Optimizing vole trapping strategies in annual and perennial cropping systems

Project Overview

OW21-364
Project Type: Professional + Producer
Funds awarded in 2021: $74,364.00
Projected End Date: 03/31/2024
Grant Recipient: Oregon State University
Region: Western
State: Oregon
Principal Investigator:
Nick Andrews
Oregon State University
Co-Investigators:
Dr. Dana Sanchez
Oregon State University

Commodities

  • Agronomic: grass (misc. perennial)
  • Nuts: hazelnuts
  • Vegetables: carrots

Practices

  • Education and Training: on-farm/ranch research
  • Pest Management: integrated pest management, traps

    Proposal abstract:

    Farmers managing different cropping systems lack detailed research-based information about vole management strategies other than rodenticides. For the educational component, we will provide current information about integrated vole management strategies including predators, habitat management and trapping. Research will focus on innovative trapping strategies early in the season to interrupt spring reproduction and exponential population growth. Specifically, we will investigate trap types (single- and multi-catch traps) and trap placement methods (canine scent detection and human visual cue detection). We hypothesize that canine scent detection can increase trapping efficiency and efficacy, strengthening vole management. We will also investigate burrow architecture and underground vole activity using infrared imaging and other techniques.
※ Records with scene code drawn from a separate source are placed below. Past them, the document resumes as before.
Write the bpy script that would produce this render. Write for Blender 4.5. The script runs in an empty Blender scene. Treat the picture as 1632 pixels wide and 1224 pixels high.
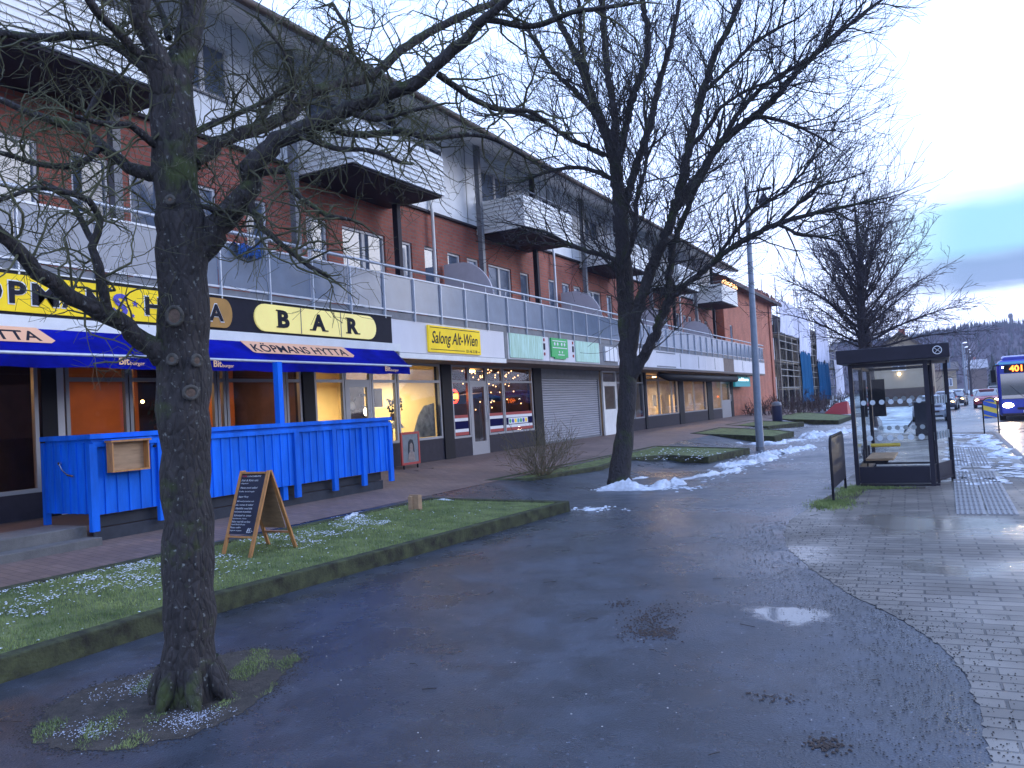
import bpy, math, random
from math import radians as R, sin, cos, pi
from mathutils import Vector, Matrix
import numpy as np

C = bpy.context.scene.collection
SC = bpy.context.scene

# ------------------------------------------------------------------ camera
cam_data = bpy.data.cameras.new("camera")
cam = bpy.data.objects.new("camera", cam_data); C.objects.link(cam); SC.camera = cam
cam_data.sensor_width = 36.0
cam_data.lens = 36.0 * 1290.0 / 1632.0
cam_data.clip_start = 0.05; cam_data.clip_end = 6000
EYE = 1.7
cam.matrix_world = (Matrix.Translation((0, 0, EYE)) @ Matrix.Rotation(R(28.1), 4, 'Z')
                    @ Matrix.Rotation(R(90 + 1.82), 4, 'X') @ Matrix.Rotation(R(-3.32), 4, 'Z'))
SC.render.resolution_x = 1024; SC.render.resolution_y = 768
SC.view_settings.view_transform = 'Standard'; SC.view_settings.look = 'None'
SC.view_settings.exposure = 0.55; SC.view_settings.gamma = 1.0
SC.render.engine = 'CYCLES'
try:
    SC.cycles.max_bounces = 6; SC.cycles.transparent_max_bounces = 16
    SC.cycles.diffuse_bounces = 3; SC.cycles.glossy_bounces = 3
    SC.cycles.sample_clamp_indirect = 3.0
except Exception: pass

# ------------------------------------------------------------------ world
SUN_EL, SUN_AZ = 14.0, 52.0           # azimuth from +Y towards +X
W = bpy.data.worlds.new("World"); SC.world = W; W.use_nodes = True
nt = W.node_tree; nt.nodes.clear()
def wn(t, **k):
    n = nt.nodes.new(t)
    for a, b in k.items(): setattr(n, a, b)
    return n
def wl(a, b): nt.links.new(a, b)
wo = wn('ShaderNodeOutputWorld'); bg = wn('ShaderNodeBackground'); bg.inputs[1].default_value = 0.1
sky = wn('ShaderNodeTexSky'); sky.sky_type = 'NISHITA'; sky.sun_disc = False
sky.sun_elevation = R(SUN_EL); sky.sun_rotation = R(SUN_AZ)
tc = wn('ShaderNodeTexCoord'); sep = wn('ShaderNodeSeparateXYZ'); wl(tc.outputs['Generated'], sep.inputs[0])
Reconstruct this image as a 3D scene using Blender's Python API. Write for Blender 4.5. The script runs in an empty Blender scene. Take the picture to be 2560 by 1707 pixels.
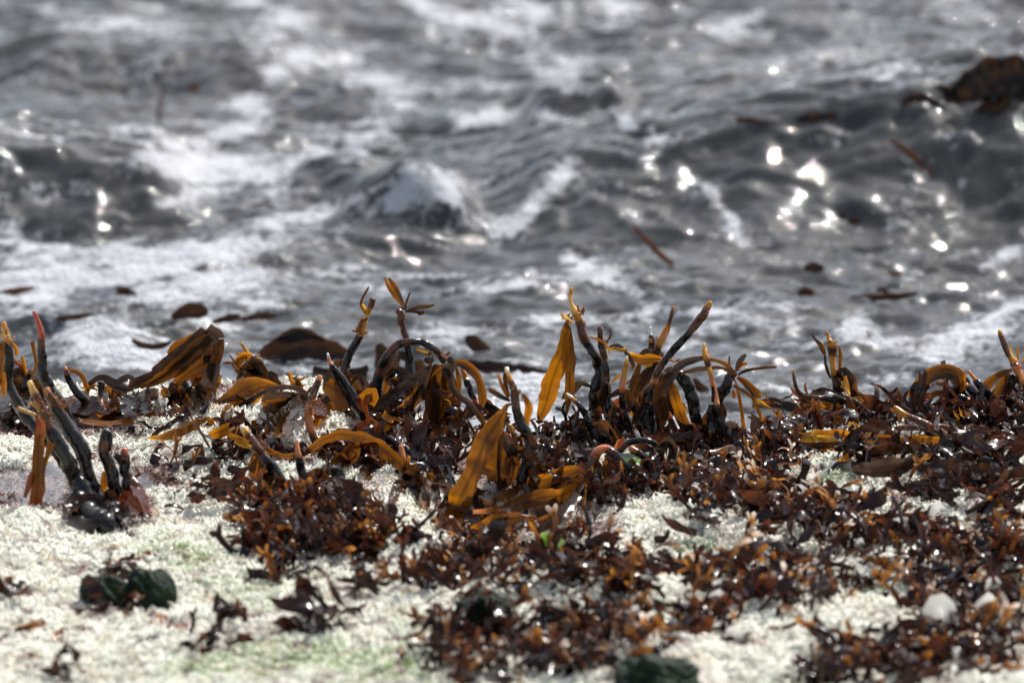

    Synthetic rodenticides are hazardous to non-target wildlife and threatened or endangered species. They can be effective tools, but like other pesticides are best used as part of an integrated management approach. This project will provide new insight into vole behavior, tunnel architecture, and trapping strategies that will enhance vole management on organic and conventional farms.

    We will publish research findings in a peer-refereed journal article, write a new Extension Publication on ecological vole management, and establish canine vole scent detection training guidelines. We will host on-farm field days, and present our findings at farmer conferences. We will maintain a project blog and write newsletter articles to engage a wider audience.

    Current research-based information about ecological vole management is lacking for Oregon farmers. We hope this project will be the first of many to fill this gap.

    Project objectives from proposal:

    1. Investigate canine vole scent detection and trapping strategies
    2. Study vole burrow architecture and behavior
    3. Disseminate results and evaluate adoption and impact
    Any opinions, findings, conclusions, or recommendations expressed in this publication are those of the author(s) and do not necessarily reflect the view of the U.S. Department of Agriculture or SARE.